WHAT IS ASKED
Pictures stay out of the copy; restate everything else in the material exactly.
%%
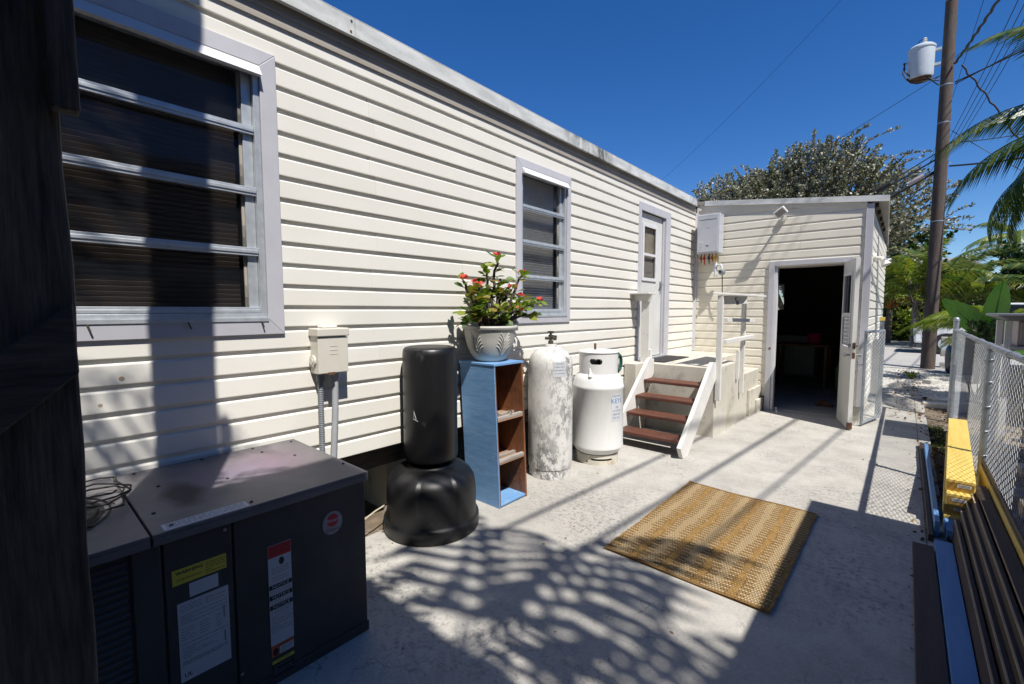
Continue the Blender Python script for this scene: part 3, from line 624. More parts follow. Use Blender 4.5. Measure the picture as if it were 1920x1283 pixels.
bm = BM(); lb(bm, a - .02, b + .02, -.012, -.001, c - .02, c + .012); lb(bm, a - .02, b + .02, -.012, -.001, d - .012, d + .03); lb(bm, a - .02, a + .012, -.0115, -.001, c + .013, d - .013); lb(bm, b - .012, b + .02, -.0115, -.001, c + .013, d - .013); lb(bm, a, b, -.012, -.001, 1.42, 1.46); obj('window_frame', bm, 'trim_white', leaf, bevel=.002)
bm = BM(); lb(bm, a, b, .014, .018, 1.46, d - .01); obj('pane', bm, 'car_glass', leaf)
for i in range(8):
    bm = BM(); z = c + .02 + i * .05; lb(bm, a, b, .010 + .0, .016, z, z + .046); obj('louvre', bm, 'heater_enamel', leaf)
for z, m in ((.94, 'rust'), (1.06, 'rust')):
    bm = BM(); lb(bm, wdt + .0005, wdt + .004, .008, .038, z - .035, z + .035); obj('latch_plate', bm, m, leaf)
bm = BM()
for sgn, n in ((-1, -.001), (1, .046)):
    p = H0 + du * (wdt - .06) + Vector((0, 0, .94)); tube(bm, [p + dn * n, p + dn * (n + sgn * .03), p + dn * (n + sgn * .055), p + dn * (n + sgn * .065)], [.012, .012, .024, .018], 12)
    p = H0 + du * (wdt - .06) + Vector((0, 0, 1.06)); tube(bm, [p + dn * n, p + dn * (n + sgn * .022)], .020, 12)
obj('knob', bm, 'galvanised', leaf, smooth=True)
bm = BM(); lb(bm, wdt - .05, wdt + .003, -.0015, .0465, .016, .10); obj('rotten_corner', bm, 'rust', leaf)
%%
ANSWER
Continue the Blender Python script for this scene: part 3, from line 624. More parts follow. Use Blender 4.5. Measure the picture as if it were 1920x1283 pixels.
bm = BM(); lb(bm, a - .02, b + .02, -.012, -.001, c - .02, c + .012); lb(bm, a - .02, b + .02, -.012, -.001, d - .012, d + .03); lb(bm, a - .02, a + .012, -.0115, -.001, c + .013, d - .013); lb(bm, b - .012, b + .02, -.0115, -.001, c + .013, d - .013); lb(bm, a, b, -.012, -.001, 1.42, 1.46); obj('window_frame', bm, 'trim_white', leaf, bevel=.002)
bm = BM(); lb(bm, a, b, .014, .018, 1.46, d - .01); obj('pane', bm, 'car_glass', leaf)
for i in range(8):
    bm = BM(); z = c + .02 + i * .05; lb(bm, a, b, .010 + .0, .016, z, z + .046); obj('louvre', bm, 'heater_enamel', leaf)
for z, m in ((.94, 'rust'), (1.06, 'rust')):
    bm = BM(); lb(bm, wdt + .0005, wdt + .004, .008, .038, z - .035, z + .035); obj('latch_plate', bm, m, leaf)
bm = BM()
for sgn, n in ((-1, -.001), (1, .046)):
    p = H0 + du * (wdt - .06) + Vector((0, 0, .94)); tube(bm, [p + dn * n, p + dn * (n + sgn * .03), p + dn * (n + sgn * .055), p + dn * (n + sgn * .065)], [.012, .012, .024, .018], 12)
    p = H0 + du * (wdt - .06) + Vector((0, 0, 1.06)); tube(bm, [p + dn * n, p + dn * (n + sgn * .022)], .020, 12)
obj('knob', bm, 'galvanised', leaf, smooth=True)
bm = BM(); lb(bm, wdt - .05, wdt + .003, -.0015, .0465, .016, .10); obj('rotten_corner', bm, 'rust', leaf)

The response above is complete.